Some records

· · · · · · ·

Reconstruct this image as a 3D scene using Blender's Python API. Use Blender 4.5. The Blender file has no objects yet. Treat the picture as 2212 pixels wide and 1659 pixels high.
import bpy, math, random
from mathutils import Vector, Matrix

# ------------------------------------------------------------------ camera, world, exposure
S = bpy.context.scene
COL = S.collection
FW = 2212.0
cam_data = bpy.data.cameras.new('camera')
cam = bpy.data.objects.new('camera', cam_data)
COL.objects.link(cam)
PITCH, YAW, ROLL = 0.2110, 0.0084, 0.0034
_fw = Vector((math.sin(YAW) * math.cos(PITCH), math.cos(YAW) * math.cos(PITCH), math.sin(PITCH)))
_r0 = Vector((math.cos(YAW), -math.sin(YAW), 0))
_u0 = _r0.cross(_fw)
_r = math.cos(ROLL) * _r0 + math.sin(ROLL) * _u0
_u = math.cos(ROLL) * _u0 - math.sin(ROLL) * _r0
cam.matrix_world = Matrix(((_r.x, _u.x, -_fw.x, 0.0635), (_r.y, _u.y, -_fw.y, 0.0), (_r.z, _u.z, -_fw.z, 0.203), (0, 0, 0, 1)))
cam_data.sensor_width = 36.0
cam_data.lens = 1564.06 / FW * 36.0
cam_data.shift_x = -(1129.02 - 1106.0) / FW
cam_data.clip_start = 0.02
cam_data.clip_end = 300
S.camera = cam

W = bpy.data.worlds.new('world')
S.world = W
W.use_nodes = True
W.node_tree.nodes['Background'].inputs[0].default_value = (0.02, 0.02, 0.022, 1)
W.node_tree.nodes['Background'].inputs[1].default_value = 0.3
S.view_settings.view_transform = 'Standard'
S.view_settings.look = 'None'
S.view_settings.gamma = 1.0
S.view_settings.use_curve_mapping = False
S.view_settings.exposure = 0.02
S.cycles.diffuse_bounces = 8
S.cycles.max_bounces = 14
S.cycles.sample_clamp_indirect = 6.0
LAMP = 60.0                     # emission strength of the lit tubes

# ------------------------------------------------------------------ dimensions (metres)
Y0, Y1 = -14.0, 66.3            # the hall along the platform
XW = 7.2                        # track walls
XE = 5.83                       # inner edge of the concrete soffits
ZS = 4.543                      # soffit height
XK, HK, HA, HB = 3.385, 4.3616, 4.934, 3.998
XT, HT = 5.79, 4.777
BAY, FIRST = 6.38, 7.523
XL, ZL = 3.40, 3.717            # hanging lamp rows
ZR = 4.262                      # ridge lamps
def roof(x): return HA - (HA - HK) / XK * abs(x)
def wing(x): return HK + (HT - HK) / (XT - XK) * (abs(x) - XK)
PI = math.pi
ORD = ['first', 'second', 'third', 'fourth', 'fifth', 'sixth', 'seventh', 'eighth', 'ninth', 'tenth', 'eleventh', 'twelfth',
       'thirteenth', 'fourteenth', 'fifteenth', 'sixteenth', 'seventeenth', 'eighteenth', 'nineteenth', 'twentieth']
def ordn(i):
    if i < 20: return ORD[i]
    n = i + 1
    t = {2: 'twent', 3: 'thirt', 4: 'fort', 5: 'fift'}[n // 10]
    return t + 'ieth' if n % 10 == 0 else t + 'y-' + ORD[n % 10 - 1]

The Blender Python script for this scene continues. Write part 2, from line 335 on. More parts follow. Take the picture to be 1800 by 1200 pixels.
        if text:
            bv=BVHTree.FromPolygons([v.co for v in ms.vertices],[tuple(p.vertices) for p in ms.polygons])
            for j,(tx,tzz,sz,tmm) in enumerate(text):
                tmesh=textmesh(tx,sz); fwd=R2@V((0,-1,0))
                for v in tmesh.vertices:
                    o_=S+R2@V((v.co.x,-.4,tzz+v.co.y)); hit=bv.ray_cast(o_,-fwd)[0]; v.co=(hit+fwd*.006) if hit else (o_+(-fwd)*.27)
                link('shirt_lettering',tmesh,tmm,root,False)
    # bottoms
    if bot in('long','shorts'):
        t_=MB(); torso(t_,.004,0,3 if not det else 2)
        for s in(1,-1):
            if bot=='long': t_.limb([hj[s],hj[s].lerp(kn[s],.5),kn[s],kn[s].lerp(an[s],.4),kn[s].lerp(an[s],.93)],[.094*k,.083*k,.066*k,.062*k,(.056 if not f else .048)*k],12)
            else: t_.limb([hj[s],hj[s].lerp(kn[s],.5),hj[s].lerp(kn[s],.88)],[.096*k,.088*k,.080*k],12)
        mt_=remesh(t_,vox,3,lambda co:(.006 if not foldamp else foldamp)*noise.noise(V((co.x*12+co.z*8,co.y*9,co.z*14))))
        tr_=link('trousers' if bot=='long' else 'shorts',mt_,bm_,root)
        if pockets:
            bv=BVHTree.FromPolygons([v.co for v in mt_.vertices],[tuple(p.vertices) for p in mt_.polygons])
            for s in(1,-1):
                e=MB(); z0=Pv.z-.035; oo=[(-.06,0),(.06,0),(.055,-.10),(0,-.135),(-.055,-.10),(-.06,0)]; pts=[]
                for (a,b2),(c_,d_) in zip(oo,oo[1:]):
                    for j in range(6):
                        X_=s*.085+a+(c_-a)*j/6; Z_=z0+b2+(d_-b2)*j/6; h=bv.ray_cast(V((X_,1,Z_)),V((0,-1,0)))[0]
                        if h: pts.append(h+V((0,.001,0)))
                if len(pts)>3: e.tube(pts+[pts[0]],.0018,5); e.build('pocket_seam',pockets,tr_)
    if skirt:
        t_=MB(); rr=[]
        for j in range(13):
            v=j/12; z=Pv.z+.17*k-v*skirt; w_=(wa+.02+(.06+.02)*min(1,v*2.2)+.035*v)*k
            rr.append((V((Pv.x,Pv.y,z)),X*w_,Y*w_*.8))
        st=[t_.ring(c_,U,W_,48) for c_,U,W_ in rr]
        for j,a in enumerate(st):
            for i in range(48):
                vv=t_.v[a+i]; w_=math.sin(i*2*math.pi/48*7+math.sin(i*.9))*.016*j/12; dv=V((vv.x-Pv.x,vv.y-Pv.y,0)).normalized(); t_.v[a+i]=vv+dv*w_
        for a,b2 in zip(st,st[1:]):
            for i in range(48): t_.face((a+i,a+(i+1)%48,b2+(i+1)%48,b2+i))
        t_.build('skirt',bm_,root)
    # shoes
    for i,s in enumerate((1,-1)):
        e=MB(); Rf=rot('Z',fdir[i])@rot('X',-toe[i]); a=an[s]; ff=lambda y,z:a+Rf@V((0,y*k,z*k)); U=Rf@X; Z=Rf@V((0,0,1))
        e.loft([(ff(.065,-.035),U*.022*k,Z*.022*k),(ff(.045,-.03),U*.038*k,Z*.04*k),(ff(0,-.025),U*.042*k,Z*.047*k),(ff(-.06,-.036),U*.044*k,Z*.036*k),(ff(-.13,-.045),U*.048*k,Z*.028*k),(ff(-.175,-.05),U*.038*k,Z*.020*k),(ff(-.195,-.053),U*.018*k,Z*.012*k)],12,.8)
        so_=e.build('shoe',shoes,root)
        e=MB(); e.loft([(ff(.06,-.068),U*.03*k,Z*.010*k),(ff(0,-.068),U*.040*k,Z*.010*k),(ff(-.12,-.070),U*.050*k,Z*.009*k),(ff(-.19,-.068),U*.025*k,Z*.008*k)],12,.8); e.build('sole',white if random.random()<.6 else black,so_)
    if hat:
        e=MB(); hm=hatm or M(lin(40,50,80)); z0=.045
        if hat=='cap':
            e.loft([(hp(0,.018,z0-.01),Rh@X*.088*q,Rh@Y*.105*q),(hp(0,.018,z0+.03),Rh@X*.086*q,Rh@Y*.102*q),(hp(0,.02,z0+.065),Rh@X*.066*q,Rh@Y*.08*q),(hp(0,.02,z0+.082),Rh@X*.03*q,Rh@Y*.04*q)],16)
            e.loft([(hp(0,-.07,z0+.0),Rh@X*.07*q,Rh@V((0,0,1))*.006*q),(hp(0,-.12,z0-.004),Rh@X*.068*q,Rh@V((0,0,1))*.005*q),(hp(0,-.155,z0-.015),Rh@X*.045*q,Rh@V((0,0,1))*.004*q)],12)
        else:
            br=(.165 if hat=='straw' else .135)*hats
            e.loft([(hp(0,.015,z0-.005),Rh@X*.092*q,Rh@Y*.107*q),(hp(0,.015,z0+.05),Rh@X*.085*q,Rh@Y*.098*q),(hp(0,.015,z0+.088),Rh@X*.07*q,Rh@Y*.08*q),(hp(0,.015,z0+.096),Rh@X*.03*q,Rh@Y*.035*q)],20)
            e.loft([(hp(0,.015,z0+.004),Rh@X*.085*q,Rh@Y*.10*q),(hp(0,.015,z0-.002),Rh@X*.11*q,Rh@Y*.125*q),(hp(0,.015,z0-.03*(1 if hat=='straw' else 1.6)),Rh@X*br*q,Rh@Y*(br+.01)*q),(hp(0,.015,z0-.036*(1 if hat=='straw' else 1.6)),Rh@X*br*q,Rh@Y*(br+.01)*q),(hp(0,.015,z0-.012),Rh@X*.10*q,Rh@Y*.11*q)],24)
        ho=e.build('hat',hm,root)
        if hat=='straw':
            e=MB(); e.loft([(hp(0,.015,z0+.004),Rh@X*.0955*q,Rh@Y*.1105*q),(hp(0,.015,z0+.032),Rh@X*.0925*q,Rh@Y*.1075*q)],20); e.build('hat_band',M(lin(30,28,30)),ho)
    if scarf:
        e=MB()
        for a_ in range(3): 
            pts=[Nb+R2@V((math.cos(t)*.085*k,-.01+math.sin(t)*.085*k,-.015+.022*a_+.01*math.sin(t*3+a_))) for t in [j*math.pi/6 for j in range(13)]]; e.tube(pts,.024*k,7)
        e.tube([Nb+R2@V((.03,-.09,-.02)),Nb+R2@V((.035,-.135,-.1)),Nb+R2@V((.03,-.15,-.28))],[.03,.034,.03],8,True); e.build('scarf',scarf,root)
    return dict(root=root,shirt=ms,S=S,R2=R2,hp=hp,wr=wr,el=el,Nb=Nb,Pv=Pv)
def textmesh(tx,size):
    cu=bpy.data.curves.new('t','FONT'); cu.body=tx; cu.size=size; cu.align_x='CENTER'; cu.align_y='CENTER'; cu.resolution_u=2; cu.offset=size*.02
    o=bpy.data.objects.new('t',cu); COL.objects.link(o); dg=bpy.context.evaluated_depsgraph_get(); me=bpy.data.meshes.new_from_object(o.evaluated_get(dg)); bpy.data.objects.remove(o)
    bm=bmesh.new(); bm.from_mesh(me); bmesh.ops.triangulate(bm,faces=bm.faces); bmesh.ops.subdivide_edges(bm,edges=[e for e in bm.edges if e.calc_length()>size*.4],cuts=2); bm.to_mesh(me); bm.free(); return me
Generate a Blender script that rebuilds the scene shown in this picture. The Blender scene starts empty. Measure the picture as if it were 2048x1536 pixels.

· · · · · · ·

=== EXERCISE PROMPT ===
Return nothing but the lines from the first line of the listing through the line with "from mathutils import Vector, Matrix", please, keeping every one of them unchanged.

=== RESULT OF THE EXERCISE ===
Reconstruct this image as a 3D scene using Blender's Python API. Use Blender 4.5. The Blender file has no objects yet. Treat the picture as 2212 pixels wide and 1659 pixels high.
import bpy, math, random
from mathutils import Vector, Matrix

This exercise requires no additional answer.